Family

 This is the sermon I preached on 6/9/24 at St. Timothy Lutheran Church. The gospel text was Mark 3:20-35.

Have you ever felt like an outsider? You are with a group of people who may be friends, classmates or co-workers, or even family. You just don’t feel like you fit in. Furthermore, you’re different; on the outside.

I have often felt like that. My nuclear family was more dysfunctional than my friends’. Both my parents were alcoholics. My home life was different from that of my peers. There were only a couple of close friendships that developed during my early years. I was longing for a family.

I found family in Jesus and his church. Over the years, it is those relationships that supported me through the ups and downs of life. In Christ, I had found a family that loved and accepted me just as I am. 

Jesus struggled as well with being an outsider. In today’s gospel, he experienced family opposition as well as religious opposition from the scribes. Finally, Jesus explains who his real family is. 

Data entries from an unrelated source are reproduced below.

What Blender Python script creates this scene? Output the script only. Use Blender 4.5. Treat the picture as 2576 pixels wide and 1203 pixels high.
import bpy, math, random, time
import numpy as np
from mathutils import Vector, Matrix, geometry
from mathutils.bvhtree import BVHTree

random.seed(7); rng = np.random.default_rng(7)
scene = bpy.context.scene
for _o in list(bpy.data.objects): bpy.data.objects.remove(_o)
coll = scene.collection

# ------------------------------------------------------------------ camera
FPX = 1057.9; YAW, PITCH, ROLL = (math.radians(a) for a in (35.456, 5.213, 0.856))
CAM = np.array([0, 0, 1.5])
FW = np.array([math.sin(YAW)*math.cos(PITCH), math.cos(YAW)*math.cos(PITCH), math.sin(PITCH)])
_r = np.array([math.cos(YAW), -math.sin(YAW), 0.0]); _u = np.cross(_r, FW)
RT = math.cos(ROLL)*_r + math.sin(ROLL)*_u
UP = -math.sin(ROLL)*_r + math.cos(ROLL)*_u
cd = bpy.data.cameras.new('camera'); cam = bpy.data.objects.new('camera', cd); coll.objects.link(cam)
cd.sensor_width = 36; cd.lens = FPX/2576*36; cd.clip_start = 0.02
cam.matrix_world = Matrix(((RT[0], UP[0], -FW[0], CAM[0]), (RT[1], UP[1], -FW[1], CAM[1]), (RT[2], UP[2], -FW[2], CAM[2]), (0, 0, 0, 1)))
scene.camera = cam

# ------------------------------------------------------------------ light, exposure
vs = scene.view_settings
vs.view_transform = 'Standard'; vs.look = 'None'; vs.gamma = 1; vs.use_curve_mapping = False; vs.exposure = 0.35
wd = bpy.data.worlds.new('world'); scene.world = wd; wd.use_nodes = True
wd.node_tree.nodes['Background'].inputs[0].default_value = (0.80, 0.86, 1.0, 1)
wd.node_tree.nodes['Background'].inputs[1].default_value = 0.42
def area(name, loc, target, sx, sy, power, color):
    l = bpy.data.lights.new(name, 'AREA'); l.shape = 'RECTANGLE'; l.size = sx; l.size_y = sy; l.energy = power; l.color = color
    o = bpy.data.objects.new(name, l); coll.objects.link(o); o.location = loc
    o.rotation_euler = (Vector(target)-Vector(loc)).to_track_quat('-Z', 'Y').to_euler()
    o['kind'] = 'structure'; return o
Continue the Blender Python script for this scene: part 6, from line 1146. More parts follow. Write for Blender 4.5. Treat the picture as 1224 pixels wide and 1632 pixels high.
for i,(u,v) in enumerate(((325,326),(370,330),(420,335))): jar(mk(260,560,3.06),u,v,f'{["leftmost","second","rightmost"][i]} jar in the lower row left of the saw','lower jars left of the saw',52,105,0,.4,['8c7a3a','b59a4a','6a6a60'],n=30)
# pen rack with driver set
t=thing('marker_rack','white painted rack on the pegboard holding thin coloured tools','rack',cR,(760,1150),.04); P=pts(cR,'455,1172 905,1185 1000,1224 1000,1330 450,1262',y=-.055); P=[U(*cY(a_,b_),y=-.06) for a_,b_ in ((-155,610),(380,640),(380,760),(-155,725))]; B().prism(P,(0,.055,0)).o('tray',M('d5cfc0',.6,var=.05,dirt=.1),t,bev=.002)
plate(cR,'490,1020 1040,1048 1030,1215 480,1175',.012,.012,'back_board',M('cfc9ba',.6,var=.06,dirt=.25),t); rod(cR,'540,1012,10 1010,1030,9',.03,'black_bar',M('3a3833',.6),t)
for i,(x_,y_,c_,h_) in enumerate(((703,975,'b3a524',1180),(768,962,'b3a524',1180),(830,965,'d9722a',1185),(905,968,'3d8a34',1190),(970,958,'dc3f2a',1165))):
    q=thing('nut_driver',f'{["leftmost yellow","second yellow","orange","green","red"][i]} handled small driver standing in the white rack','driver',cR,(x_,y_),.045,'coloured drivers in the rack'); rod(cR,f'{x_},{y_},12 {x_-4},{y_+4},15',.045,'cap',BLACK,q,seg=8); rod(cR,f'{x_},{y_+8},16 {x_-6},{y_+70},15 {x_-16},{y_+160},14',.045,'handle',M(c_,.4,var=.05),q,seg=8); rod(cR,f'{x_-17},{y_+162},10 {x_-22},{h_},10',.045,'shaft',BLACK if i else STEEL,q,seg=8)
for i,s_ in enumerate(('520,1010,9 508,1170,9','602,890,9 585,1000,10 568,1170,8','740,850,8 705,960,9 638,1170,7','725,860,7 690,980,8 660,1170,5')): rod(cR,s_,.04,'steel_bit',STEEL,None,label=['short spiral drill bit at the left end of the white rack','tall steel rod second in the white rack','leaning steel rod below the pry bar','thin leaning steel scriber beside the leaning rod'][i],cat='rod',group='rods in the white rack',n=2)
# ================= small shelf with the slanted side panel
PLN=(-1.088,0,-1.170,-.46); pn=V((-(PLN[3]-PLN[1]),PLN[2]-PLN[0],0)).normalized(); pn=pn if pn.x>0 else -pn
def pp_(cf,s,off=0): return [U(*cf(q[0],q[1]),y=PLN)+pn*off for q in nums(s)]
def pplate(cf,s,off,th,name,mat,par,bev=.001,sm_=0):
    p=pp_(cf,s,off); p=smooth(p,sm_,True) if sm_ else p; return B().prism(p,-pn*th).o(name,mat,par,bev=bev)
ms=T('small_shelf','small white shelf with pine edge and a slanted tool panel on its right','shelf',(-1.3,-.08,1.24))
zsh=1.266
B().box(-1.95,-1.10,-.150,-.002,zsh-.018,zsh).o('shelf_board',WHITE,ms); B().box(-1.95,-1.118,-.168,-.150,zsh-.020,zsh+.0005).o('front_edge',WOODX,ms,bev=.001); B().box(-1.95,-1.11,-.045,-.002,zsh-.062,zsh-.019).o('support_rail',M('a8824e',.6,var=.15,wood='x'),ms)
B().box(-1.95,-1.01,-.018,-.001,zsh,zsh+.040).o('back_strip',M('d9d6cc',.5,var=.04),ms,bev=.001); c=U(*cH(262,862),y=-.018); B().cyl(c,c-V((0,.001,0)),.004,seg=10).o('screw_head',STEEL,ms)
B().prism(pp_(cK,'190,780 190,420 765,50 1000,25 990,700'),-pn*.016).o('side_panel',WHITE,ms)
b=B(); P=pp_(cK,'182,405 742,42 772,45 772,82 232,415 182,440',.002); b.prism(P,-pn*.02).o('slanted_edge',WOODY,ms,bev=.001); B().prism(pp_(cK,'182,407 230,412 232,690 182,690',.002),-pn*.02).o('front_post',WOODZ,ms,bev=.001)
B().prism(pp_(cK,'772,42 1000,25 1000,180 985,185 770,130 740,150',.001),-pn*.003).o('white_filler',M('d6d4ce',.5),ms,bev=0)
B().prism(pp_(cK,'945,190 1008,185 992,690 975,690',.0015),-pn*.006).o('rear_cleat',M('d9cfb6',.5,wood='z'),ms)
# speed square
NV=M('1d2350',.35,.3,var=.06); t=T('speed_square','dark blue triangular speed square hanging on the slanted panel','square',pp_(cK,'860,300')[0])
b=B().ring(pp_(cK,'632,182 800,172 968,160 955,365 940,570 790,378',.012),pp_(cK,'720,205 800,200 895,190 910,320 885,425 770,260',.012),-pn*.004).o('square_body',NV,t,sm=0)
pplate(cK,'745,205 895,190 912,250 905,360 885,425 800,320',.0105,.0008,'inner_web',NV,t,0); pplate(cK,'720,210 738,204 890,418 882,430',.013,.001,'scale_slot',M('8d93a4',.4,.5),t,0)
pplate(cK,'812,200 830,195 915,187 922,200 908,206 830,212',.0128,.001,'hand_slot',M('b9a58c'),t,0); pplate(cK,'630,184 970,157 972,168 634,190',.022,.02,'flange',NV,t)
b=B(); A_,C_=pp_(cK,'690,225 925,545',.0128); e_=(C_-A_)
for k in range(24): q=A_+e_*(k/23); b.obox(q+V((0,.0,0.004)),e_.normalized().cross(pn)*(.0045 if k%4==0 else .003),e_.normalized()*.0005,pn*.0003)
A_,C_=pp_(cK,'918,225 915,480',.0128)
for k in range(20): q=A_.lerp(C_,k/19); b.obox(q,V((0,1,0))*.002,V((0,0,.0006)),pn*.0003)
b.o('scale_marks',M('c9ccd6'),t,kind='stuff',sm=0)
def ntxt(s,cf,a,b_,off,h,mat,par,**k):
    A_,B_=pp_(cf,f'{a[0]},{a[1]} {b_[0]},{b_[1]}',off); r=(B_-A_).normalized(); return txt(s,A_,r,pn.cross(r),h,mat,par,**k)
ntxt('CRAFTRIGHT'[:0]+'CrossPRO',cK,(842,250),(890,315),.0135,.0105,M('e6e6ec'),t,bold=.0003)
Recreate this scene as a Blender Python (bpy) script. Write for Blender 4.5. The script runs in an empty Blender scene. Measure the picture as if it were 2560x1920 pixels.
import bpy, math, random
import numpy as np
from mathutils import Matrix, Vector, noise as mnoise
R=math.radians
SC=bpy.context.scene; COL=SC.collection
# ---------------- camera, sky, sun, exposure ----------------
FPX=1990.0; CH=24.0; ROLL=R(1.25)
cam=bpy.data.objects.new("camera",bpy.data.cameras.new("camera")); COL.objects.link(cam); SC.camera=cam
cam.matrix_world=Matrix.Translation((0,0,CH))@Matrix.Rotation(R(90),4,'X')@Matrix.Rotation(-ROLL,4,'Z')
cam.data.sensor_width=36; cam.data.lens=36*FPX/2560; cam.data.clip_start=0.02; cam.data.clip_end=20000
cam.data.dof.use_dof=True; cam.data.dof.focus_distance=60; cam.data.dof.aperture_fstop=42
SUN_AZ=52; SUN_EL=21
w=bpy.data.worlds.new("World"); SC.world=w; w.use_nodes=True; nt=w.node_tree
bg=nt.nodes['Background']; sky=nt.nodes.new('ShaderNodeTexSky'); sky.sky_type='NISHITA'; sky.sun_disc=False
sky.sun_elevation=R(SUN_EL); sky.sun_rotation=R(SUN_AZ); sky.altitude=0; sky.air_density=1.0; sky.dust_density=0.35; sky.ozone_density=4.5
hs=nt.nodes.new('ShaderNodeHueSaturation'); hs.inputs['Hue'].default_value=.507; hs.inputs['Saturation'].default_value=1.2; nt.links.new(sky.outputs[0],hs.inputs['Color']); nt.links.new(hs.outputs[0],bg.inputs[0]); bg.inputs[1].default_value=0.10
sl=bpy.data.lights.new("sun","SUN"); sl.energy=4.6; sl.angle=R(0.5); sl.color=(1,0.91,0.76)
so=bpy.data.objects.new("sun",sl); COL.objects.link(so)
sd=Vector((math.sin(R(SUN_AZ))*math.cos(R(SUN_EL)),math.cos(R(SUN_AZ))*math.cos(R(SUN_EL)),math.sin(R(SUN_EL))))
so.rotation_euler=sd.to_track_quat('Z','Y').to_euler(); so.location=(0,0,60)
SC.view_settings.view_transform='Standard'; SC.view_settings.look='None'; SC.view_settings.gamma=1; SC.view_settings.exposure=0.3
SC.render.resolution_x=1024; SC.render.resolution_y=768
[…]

We’re likely familiar with the phrase “sandwich generation,” referring to those who still have living parents to care for as well as children. That puts us right in the middle, which can be a precarious place, having pressure and responsibilities all around us. It reminds me of a song from the early '70s whose refrain is:

Clowns to the left of me,

   Jokers to the right, here I am,

   Stuck in the middle with you.

We can look at Mark's writing in a similar fashion. Instead of clowns and jokers being on the right and left, it's family and real family, with Jesus stuck in the middle with the scribes. This is typical of Mark's writing-it starts out with one story, which in this case is his family's concern about his actions and what that might mean regarding his mental health. Before the story is completed, something else is talked about. Here it is the scribes accusing Jesus of being in league with the devil. Then the other part of the sandwich is back to Jesus' nuclear family and what family looks like for followers of Jesus. The bread part of the sandwich goes together thematically, then the filling is seemingly unrelated--hence, the Markan Sandwich. 

Everyone seeks to have control of Jesus. His nuclear family wants him to leave the crowd and to regain his composure.

The scribes from Jerusalem declare that He has a demon and casts out demons by the prince of demons. They want him to be their preconceived idea of the Messiah. 

The problem is, you cannot put Jesus in a box (or in the middle of a sandwich) because he will break out of the box of our preconceived ideas about what the Son of God should be and do.

Then we go back to family pressure and Jesus' declaration about who really is Jesus' family. 

Another way to look at these groups of people are as insiders and outsiders. Those you would expect to be insiders; Jesus’ family and the scribes, are the outsiders, literally. While those dining inside with Jesus are the true insiders: the disciples and the riffraff. Jesus turns the paradigm of his time on its head, declaring these to be his family. He is so good at turning everything upside down!

Where are we in all of this? It depends. Are we going to force our ideas on God concerning the way God should act and interact with people? Are we going to accuse anyone and anything that doesn't fit our paradigm of God, to be from the devil? Or are we going to be among those in the family of God with Jesus as our brother? Jesus said, “Whoever does the will of God is my brother and sister and mother” (v. 35). 

Don’t we want others to experience this family as well? Spend time with friends and neighbors. Welcome those who are different, who would not normally be invited into the life of a family—those who struggle with mental illness and addictions. I’m not saying they have to live with us, but we can still welcome them as Jesus did. Why not invite people to our first movie night this Friday? Thank God for the inclusiveness of Jesus then and now, for this spiritual family that is ours forever.